CSEEES Participates in Big Ten Academic Alliance Nonresidential Scholars Program for Ukraine

January 9, 2025

CSEEES Participates in Big Ten Academic Alliance Nonresidential Scholars Program for Ukraine

Monument of Independence of Ukraine in front of the Ukrainian flag.

The Center for Slavic, East European and Eurasian Studies (CSEEES) continues to support Ukrainian academics and educate our community about Ukraine through joining the Big Ten Academic Alliance (BTAA) Nonresidential Scholars Program for Ukraine and hosting two scholars. The Nonresidential Scholars Program is intended to support academics in and from Ukraine to continue to advance their research, writing, and teaching activities. This year’s program theme is “Preservation and Restoration,” especially in the context of Russia’s war on Ukraine. Throughout the year, these scholars will participate in twice-monthly research seminars, attend virtual professionalization workshops on topics such as academic publishing, interdisciplinary research, and current theoretical trends in Ukrainian studies, led by prominent scholars and editors of leading interdisciplinary and area studies journals.  This spring, the fellows will organize panels and present the results of their research, creative activity, or teaching activities undertaken during the fellowship at the annual (virtual) Taras Shevchenko Ukrainian Studies Conference at Indiana University. 

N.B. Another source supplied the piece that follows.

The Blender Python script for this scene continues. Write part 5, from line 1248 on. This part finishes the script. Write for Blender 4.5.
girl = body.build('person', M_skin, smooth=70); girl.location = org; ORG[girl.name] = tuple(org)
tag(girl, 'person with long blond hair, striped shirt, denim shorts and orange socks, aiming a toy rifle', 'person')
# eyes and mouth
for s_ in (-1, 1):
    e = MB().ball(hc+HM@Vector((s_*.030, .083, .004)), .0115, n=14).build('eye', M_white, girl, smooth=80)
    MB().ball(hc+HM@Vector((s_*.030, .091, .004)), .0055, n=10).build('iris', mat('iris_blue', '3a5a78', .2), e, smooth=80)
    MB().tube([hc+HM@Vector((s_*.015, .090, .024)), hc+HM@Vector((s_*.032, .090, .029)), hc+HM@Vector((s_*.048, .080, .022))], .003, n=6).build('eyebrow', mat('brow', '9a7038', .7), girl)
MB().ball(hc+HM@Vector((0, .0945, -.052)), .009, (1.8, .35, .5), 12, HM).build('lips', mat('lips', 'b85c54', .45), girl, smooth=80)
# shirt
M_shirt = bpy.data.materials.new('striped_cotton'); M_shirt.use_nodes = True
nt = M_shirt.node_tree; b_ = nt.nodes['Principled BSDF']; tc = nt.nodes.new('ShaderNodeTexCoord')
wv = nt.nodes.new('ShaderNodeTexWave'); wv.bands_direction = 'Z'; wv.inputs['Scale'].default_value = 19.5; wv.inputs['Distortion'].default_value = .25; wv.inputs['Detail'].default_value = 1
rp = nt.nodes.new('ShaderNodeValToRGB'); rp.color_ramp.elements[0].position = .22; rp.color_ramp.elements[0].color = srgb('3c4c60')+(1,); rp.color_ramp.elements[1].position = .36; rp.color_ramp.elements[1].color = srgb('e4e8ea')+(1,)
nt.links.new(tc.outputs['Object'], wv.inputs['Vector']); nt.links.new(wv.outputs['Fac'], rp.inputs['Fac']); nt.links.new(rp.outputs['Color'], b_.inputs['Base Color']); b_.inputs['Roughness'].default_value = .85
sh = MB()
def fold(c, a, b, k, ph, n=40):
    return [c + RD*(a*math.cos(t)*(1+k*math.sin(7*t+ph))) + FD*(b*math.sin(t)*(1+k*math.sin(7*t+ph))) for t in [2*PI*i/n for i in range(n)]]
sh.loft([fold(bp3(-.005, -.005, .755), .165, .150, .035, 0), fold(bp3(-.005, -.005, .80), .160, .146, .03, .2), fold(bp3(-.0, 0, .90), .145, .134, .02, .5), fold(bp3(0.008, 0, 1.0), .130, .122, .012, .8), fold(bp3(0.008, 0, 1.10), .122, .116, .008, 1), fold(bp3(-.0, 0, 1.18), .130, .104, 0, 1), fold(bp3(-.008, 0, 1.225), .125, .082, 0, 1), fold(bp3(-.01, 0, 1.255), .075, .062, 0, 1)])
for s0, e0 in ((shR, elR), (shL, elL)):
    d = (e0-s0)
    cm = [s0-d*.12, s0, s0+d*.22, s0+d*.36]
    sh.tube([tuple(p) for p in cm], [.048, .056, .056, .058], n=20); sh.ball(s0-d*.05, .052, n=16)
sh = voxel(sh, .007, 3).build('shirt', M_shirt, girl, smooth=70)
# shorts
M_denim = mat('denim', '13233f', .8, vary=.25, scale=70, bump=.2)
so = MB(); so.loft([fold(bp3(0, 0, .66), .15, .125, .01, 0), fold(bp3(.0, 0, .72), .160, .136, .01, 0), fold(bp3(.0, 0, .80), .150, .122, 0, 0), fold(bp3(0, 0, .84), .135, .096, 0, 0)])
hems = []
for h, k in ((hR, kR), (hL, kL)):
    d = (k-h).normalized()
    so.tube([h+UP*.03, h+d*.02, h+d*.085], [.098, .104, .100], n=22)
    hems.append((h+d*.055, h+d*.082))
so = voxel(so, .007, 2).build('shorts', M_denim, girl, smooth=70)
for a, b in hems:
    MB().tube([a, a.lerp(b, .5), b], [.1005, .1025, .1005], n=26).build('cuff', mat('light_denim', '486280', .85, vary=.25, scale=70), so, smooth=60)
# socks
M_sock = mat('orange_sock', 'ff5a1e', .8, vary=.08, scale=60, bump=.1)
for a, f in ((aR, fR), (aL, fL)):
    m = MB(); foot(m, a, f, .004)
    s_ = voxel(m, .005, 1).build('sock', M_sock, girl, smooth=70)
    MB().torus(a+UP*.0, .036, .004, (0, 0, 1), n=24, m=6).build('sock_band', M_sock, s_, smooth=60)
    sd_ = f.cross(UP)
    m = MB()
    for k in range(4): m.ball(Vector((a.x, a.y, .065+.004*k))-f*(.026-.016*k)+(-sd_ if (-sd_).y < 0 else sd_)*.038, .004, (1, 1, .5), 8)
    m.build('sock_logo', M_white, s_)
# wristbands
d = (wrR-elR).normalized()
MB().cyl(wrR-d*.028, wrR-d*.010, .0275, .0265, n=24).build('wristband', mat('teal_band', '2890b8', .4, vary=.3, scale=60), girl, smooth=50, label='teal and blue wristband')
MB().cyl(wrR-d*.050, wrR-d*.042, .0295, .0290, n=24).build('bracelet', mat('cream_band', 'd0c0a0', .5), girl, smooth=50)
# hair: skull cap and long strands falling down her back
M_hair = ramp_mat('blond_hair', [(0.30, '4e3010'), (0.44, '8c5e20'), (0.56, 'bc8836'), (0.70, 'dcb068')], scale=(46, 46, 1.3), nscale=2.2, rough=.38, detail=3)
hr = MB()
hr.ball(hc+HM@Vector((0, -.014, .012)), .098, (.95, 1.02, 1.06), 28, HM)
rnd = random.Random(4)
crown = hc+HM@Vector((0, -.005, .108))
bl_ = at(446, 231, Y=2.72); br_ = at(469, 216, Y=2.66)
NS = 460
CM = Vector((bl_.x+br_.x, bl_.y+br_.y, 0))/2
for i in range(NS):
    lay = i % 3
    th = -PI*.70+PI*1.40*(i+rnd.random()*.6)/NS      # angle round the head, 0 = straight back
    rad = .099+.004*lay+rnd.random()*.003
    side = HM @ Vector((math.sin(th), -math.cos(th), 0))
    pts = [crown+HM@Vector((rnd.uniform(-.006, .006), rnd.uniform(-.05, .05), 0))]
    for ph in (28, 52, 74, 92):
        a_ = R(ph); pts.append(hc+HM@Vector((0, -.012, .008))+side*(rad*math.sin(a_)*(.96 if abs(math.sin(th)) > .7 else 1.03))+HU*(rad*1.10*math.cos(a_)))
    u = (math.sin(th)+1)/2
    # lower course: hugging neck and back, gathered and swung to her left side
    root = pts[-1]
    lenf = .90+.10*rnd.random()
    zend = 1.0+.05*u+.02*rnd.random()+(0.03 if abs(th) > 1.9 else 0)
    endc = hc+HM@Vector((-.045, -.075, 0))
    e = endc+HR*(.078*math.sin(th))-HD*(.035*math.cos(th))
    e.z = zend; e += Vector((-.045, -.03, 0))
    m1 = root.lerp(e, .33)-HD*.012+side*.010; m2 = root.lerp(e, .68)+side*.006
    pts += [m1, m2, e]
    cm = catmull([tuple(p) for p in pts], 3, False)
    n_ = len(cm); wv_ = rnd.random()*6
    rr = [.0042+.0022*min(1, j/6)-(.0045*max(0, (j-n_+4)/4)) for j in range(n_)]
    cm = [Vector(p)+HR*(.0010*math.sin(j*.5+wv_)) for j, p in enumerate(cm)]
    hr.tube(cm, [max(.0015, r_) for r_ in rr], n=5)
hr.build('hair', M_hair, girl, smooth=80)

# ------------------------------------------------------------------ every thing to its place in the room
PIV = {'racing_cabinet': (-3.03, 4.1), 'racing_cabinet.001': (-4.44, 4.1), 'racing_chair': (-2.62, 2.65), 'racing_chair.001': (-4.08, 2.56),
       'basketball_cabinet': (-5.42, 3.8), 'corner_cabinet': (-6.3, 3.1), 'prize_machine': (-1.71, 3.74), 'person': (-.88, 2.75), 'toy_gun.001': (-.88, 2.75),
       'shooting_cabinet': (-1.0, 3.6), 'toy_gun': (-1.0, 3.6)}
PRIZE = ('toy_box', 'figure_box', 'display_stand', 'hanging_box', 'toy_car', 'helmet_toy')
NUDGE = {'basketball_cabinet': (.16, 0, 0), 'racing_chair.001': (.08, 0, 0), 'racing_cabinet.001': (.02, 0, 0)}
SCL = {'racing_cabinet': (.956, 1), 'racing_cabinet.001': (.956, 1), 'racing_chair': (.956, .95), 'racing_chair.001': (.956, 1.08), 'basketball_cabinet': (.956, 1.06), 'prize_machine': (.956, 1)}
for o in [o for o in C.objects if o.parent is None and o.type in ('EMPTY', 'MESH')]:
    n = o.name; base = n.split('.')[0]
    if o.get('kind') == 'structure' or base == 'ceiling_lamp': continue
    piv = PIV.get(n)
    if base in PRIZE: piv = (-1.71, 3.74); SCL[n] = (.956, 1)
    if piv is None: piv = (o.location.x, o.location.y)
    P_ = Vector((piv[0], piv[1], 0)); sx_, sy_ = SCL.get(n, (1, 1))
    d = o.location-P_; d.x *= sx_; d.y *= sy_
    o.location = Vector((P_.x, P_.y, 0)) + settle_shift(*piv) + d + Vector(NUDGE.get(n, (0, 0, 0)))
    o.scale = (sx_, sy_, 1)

Six BTAA member universities are collaborating to support these Ukrainian scholars at risk: The University of Illinois (Urbana-Champaign), Indiana University (Bloomington), Michigan State University, The Ohio State University, Pennsylvania State University, and the University of Wisconsin (Madison). The program was initiated in 2022 at Indiana U, which remains the lead institution in this collaboration. The IU-Ukraine program has already provided a livelihood for two cohorts of Ukrainian scholars (most of them affiliated with major universities in the country) who must remain in Ukraine for personal, professional, or legal reasons. Some fellows have lost their regular jobs; others are scrambling to combine different hustles to survive in the devastated wartime economy. Their stipends from the program allow them to continue their scholarly work, teaching, and mentorship of students.

Our scholars this year are Yevhen Zakharchenko from Karazin Kharkiv National University and Sofia Dyak from the Center for Urban History of East Central Europe. Zakharchenko’s project is entitled: “‘Kharkiv is the first capital’ vs. ‘Kharkiv is reinforced concrete’: Memory and identities in Kharkiv before and after the Russian invasion”. He will work with Ashley Bigham from Ohio State’s Knowlton School of Architecture. Dyak’s project is called “Soviet Ukraine and Communist Poland: the effect of radically redefined borders on the imagination of place and belonging”. Alisa Lin from the Department of Slavic and East European Languages and Cultures will be her primary contact.

We look forward to our virtual collaboration with these scholars!